-- begin Information provided --

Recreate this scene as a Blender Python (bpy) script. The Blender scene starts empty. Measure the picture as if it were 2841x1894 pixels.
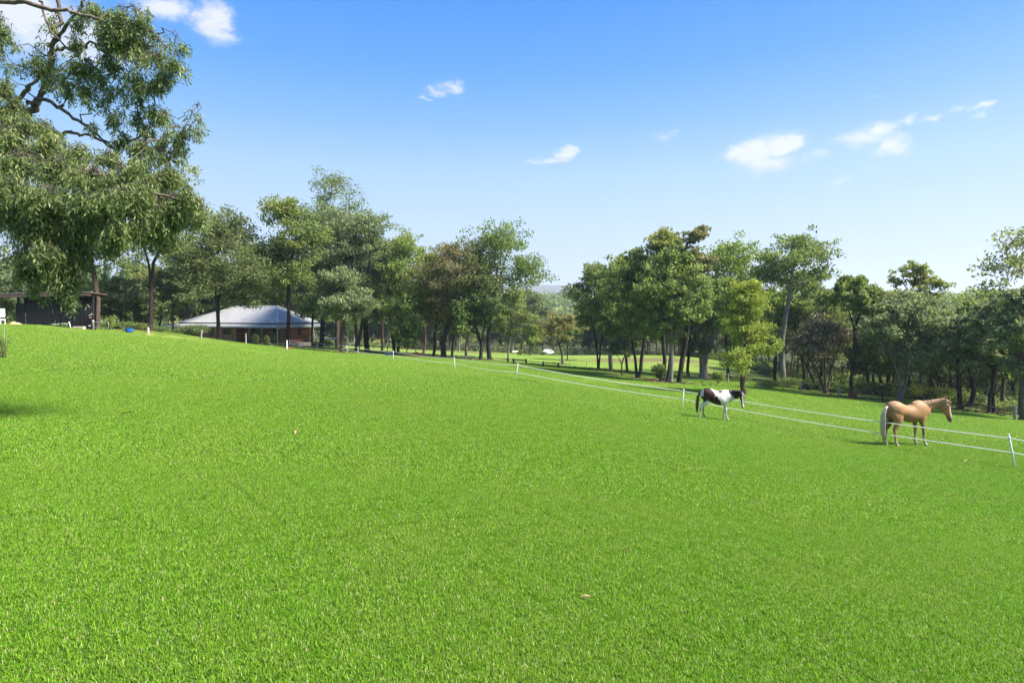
import bpy, math, random
import numpy as np
from mathutils import Vector, Matrix, Euler
from mathutils import noise as mnoise

random.seed(7)
scene = bpy.context.scene
COL = scene.collection
F = 1650.0          # focal length in pixels of the 2841 px wide photograph
CX, HY = 1420.5, 870.0
EYE = 2.2

# ------------------------------------------------------------------ camera
cam_d = bpy.data.cameras.new('camera')
cam = bpy.data.objects.new('camera', cam_d)
COL.objects.link(cam)
cam.location = (0, 0, EYE)
cam.rotation_euler = (math.radians(90), 0, 0)
cam_d.sensor_width = 36.0
cam_d.lens = 36.0 * F / 2841.0
cam_d.shift_y = -(947.0 - HY) / 2841.0
cam_d.clip_start = 0.05
cam_d.clip_end = 20000
scene.camera = cam

# ------------------------------------------------------------------ light
SUN_EL = math.radians(48)
SUN_V = Vector((0.96, -0.24, 0)).normalized() * math.cos(SUN_EL) + Vector((0, 0, math.sin(SUN_EL)))
sun_d = bpy.data.lights.new('sun', 'SUN')
sun_d.energy = 5.0
sun_d.angle = math.radians(18.0)
sun_d.color = (1.0, 0.965, 0.90)
sun = bpy.data.objects.new('sun', sun_d)
COL.objects.link(sun)
sun.rotation_euler = SUN_V.to_track_quat('Z', 'Y').to_euler()
sun.location = (0, 0, 60)

EXPO = 1.52
scene.view_settings.view_transform = 'Standard'
scene.view_settings.look = 'None'
scene.view_settings.gamma = 1.0
scene.view_settings.exposure = EXPO
scene.view_settings.use_curve_mapping = False
scene.cycles.max_bounces = 8
scene.cycles.diffuse_bounces = 4
scene.cycles.transmission_bounces = 5
scene.cycles.volume_bounces = 0
scene.cycles.use_adaptive_sampling = True
scene.cycles.adaptive_threshold = 0.02

SKYGAIN = 1.0
# ------------------------------------------------------------------ world
world = bpy.data.worlds.new('World')
scene.world = world
world.use_nodes = True
nt = world.node_tree
nt.nodes.clear()
def WN(t, **k):
    n = nt.nodes.new(t)
    for a, b in k.items():
        setattr(n, a, b)
    return n
def WM(op, a, b=None, c=None, clamp=False):
    n = nt.nodes.new('ShaderNodeMath'); n.operation = op; n.use_clamp = clamp
    for i, v in enumerate((a, b, c)):
        if v is None: continue
        if isinstance(v, (int, float)): n.inputs[i].default_value = v
        else: nt.links.new(v, n.inputs[i])
    return n.outputs[0]
w_out = WN('ShaderNodeOutputWorld')
w_bg = WN('ShaderNodeBackground')
w_bg.inputs['Strength'].default_value = 0.10
sky = WN('ShaderNodeTexSky', sky_type='NISHITA')
sky.sun_disc = False
sky.sun_elevation = SUN_EL
sky.sun_rotation = math.atan2(SUN_V.x, SUN_V.y)
sky.air_density = 1.0
sky.dust_density = 0.6
sky.ozone_density = 1.6
tc = WN('ShaderNodeTexCoord')
sep = WN('ShaderNodeSeparateXYZ')
nt.links.new(tc.outputs['Generated'], sep.inputs[0])
wx, wy, wz = sep.outputs
el = WM('ARCSINE', wz)
az = WM('ARCTAN2', wx, wy)
# elevation tint: the photograph's clear blue fading to a pale horizon
tr = WN('ShaderNodeValToRGB')
def s2l(c): return tuple(((x / 255 + .055) / 1.055) ** 2.4 for x in c)
SKY = [(0.0, (208, 226, 243)), (.073, (207, 228, 247)), (.133, (200, 227, 253)), (.221, (177, 217, 255)), (.306, (128, 191, 255)), (.386, (84, 168, 255)), (.48, (48, 150, 250)), (.75, (62, 134, 232)), (1.1, (54, 120, 216)), (1.57, (48, 110, 205))]
while len(tr.color_ramp.elements) > 1:
    tr.color_ramp.elements.remove(tr.color_ramp.elements[-1])
for i, (p_, c_) in enumerate(SKY):
    e = tr.color_ramp.elements[0] if i == 0 else tr.color_ramp.elements.new(p_)
    e.position = p_ / 1.6
    e.color = (*s2l(c_), 1)
tfac_ = WM('MULTIPLY', el, 1 / 1.6, clamp=True)
nt.links.new(tfac_, tr.inputs[0])
gsc = WN('ShaderNodeVectorMath', operation='SCALE'); gsc.inputs['Scale'].default_value = 10.0 / 2 ** EXPO * SKYGAIN
nt.links.new(tr.outputs[0], gsc.inputs[0])
mul4 = WN('ShaderNodeMix', data_type='RGBA'); mul4.inputs[0].default_value = 0.97
nsc = WN('ShaderNodeVectorMath', operation='MULTIPLY'); nsc.inputs[1].default_value = (.42, .62, .95)
nt.links.new(sky.outputs[0], nsc.inputs[0])
nt.links.new(nsc.outputs[0], mul4.inputs[6]); nt.links.new(gsc.outputs[0], mul4.inputs[7])
# clouds, placed by direction
def azel(px, py):
    dx = px - CX
    return math.atan2(dx, F), math.atan2(HY - py, math.hypot(F, dx))
CLOUDS = [ # px, py, half width px, half height px, strength
    (2090, 430, 62, 28, 1.5), (2160, 405, 58, 30, 1.45), (2200, 385, 26, 20, 1.0), (2265, 443, 40, 13, .70),
    (2130, 455, 70, 20, 1.1), (2390, 395, 62, 22, 1.0), (2440, 365, 45, 26, 1.05), (2475, 410, 45, 28, .95), (2520, 430, 30, 12, .5),
    (2535, 330, 30, 16, .75), (2600, 325, 32, 11, .72), (2500, 338, 28, 8, .6), (2658, 297, 20, 12, .7), (2722, 292, 34, 12, .9), (2755, 283, 28, 9, .85), (2705, 320, 26, 10, .6),
    (2345, 502, 24, 9, .6), (2420, 480, 26, 10, .45), (2430, 270, 40, 6, .42), (2320, 300, 20, 5, .4),
    (1845, 372, 34, 14, .5), (1870, 358, 22, 8, .5),
    (1255, 250, 34, 11, .9), (1215, 262, 26, 8, .75), (1175, 275, 18, 6, .6), (1250, 290, 26, 5, .4), (1270, 238, 14, 10, .7),
    (1570, 415, 26, 14, 1.1), (1530, 434, 42, 9, 1.1), (1480, 440, 34, 8, .9),
    (590, 62, 52, 44, 1.25), (600, 95, 55, 24, 1.0), (540, 50, 34, 22, .6), (455, 12, 80, 28, 1.2), (520, 40, 30, 30, .5),
    (250, 120, 150, 70, 1.1), (90, 60, 170, 85, 1.25), (60, 150, 70, 30, .7), (420, 120, 60, 26, .6),
    (1395, 178, 8, 6, .3), (1000, 150, 20, 5, .2),
    (3300, 380, 160, 50, 1.2), (-700, 300, 260, 90, 1.3), (-1500, 420, 300, 60, 1.2), (4300, 520, 300, 70, 1.2),
]
nz = WN('ShaderNodeTexNoise'); nz.inputs['Scale'].default_value = 9.0; nz.inputs['Detail'].default_value = 9.0
nz.inputs['Roughness'].default_value = 0.62; nz.inputs['Distortion'].default_value = 0.6
mp = WN('ShaderNodeMapping'); mp.inputs['Scale'].default_value = (1, 1, 1.9)
nt.links.new(tc.outputs['Generated'], mp.inputs[0]); nt.links.new(mp.outputs[0], nz.inputs['Vector'])
nz2 = WN('ShaderNodeTexNoise'); nz2.inputs['Scale'].default_value = 34.0; nz2.inputs['Detail'].default_value = 6.0
nz2.inputs['Roughness'].default_value = 0.6
nt.links.new(mp.outputs[0], nz2.inputs['Vector'])
nz3 = WN('ShaderNodeTexNoise'); nz3.inputs['Scale'].default_value = 22.0; nz3.inputs['Detail'].default_value = 10.0
nz3.inputs['Roughness'].default_value = 0.68; nt.links.new(mp.outputs[0], nz3.inputs['Vector'])
# warp the direction a little so that the blobs fray
waz = WM('ADD', az, WM('MULTIPLY', WM('SUBTRACT', nz2.outputs[0], 0.5), 0.062))
wel = WM('ADD', el, WM('MULTIPLY', WM('SUBTRACT', nz.outputs[0], 0.5), 0.05))
tot = None
for (px, py, sx, sy, st) in CLOUDS:
    a0, e0 = azel(px, py)
    c2 = math.cos(a0) ** 2
    sa = sx / F * c2; se = sy / F * math.cos(a0)
    u = WM('MULTIPLY', WM('SUBTRACT', waz, a0), 1.0 / sa)
    v = WM('MULTIPLY', WM('SUBTRACT', wel, e0), 1.0 / se)
    q = WM('ADD', WM('MULTIPLY', u, u), WM('MULTIPLY', v, v))
    g = WM('MULTIPLY', WM('POWER', 2.71828, WM('MULTIPLY', q, -0.8)), st)
    tot = g if tot is None else WM('MAXIMUM', tot, g)
dens = WM('MULTIPLY', tot, WM('MULTIPLY_ADD', nz3.outputs[0], 2.2, 0.02))
dmap = WN('ShaderNodeMapRange', interpolation_type='SMOOTHSTEP')
dmap.inputs['From Min'].default_value = 0.12; dmap.inputs['From Max'].default_value = 1.35
nt.links.new(dens, dmap.inputs['Value'])
cmix = WN('ShaderNodeMix', data_type='RGBA')
nt.links.new(WM('MULTIPLY', dmap.outputs[0], 0.93), cmix.inputs[0])
nt.links.new(mul4.outputs[2], cmix.inputs[6])
CLOUD_C = 9.6 / 2 ** EXPO
cmix.inputs[7].default_value = (CLOUD_C * .96, CLOUD_C * .985, CLOUD_C * 1.03, 1)
nt.links.new(cmix.outputs[2], w_bg.inputs['Color'])
nt.links.new(w_bg.outputs[0], w_out.inputs['Surface'])

# ------------------------------------------------------------------ helpers
def P(px, py, Y):
    return Vector(((px - CX) / F * Y, Y, EYE - (py - HY) / F * Y))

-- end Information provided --

■ Stated task ■
How many of the lines above include the string "pixels"? Reply with the number by itself.

■ Output below ■
2